А тридцатого июня застигнутые у местечка Переволочны остатки шведских сил (около пятнадцати тысяч) под начальством Левенгаупта сдались Меншикову, выдав все оружие, знамена, полковые кассы и котлы.
О «неописуемой храбрости» русских солдат говорил Петр в своих письмах с поля Полтавской победы.
Сам он показал высокий образец храбрости и военного искусства. Такую же доблесть проявил и защищавший Полтаву народ.
«Волею судьбы, — писал шведский лейтенант Вейе, — армия, которая столь славилась в глазах своих противников, за четыре дня вконец погибла!»
Лейтенант был прав.
Пятьдесят тысяч шведов вторглись в пределы России, и только несколько сот ушло за Днепр, сопровождая бегущего короля.
«Камень для основания Санкт-Питербурха положен!»
Ой, Ворскло, рiчка невеличка!Здавна вона славна —Не водою,А вiйною,Де швед полiг головою…
Шестого июля на раздольном Полтавском поле снова выстроили в боевой порядок русские и шведские войска. Полки стали на тех же местах, где стояли они во время недавнего боя. Но битва не могла начаться сызнова. Это был парад.
Девятнадцать тысяч пленных стояли без оружия и без шляп. Мимо них везли трофеи: палаши, мушкеты, пистолеты, шпаги; проходила артиллерия; колыхался ворох отбитых у врага знамен.
А кругом, насколько мог охватить глаз, толпился народ, пестрели балаганы и палатки и шла бойкая торговля всякой снедью.

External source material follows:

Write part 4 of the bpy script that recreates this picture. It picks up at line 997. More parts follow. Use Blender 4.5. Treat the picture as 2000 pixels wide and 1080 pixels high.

Перед рядами войск стояли бадьи с питьем, были разложены на блюдах хлеб, соль, яйца. Петр обходил полки, останавливался у каждой роты, поздравлял солдат и черпал ковшиком из бадей…
А утром другого дня пальба из пушек возвестила начало большого пира.
В просторных шатрах — наметах — были вырыты рвы; земля из них выложена, утрамбована и накрыта холстом от палаток. Генералы — русские и пленные шведы — сели за эти «столы».
Петр сказал:
— Брат мой король Карл просил вас в шатры мои на обед, и вы по обещанию в шатры мои прибыли. Но брат мой король Карл с вами ко мне не пожаловал и тем слово свое нарушил, хотя я весьма его ожидал и усердно того хотел…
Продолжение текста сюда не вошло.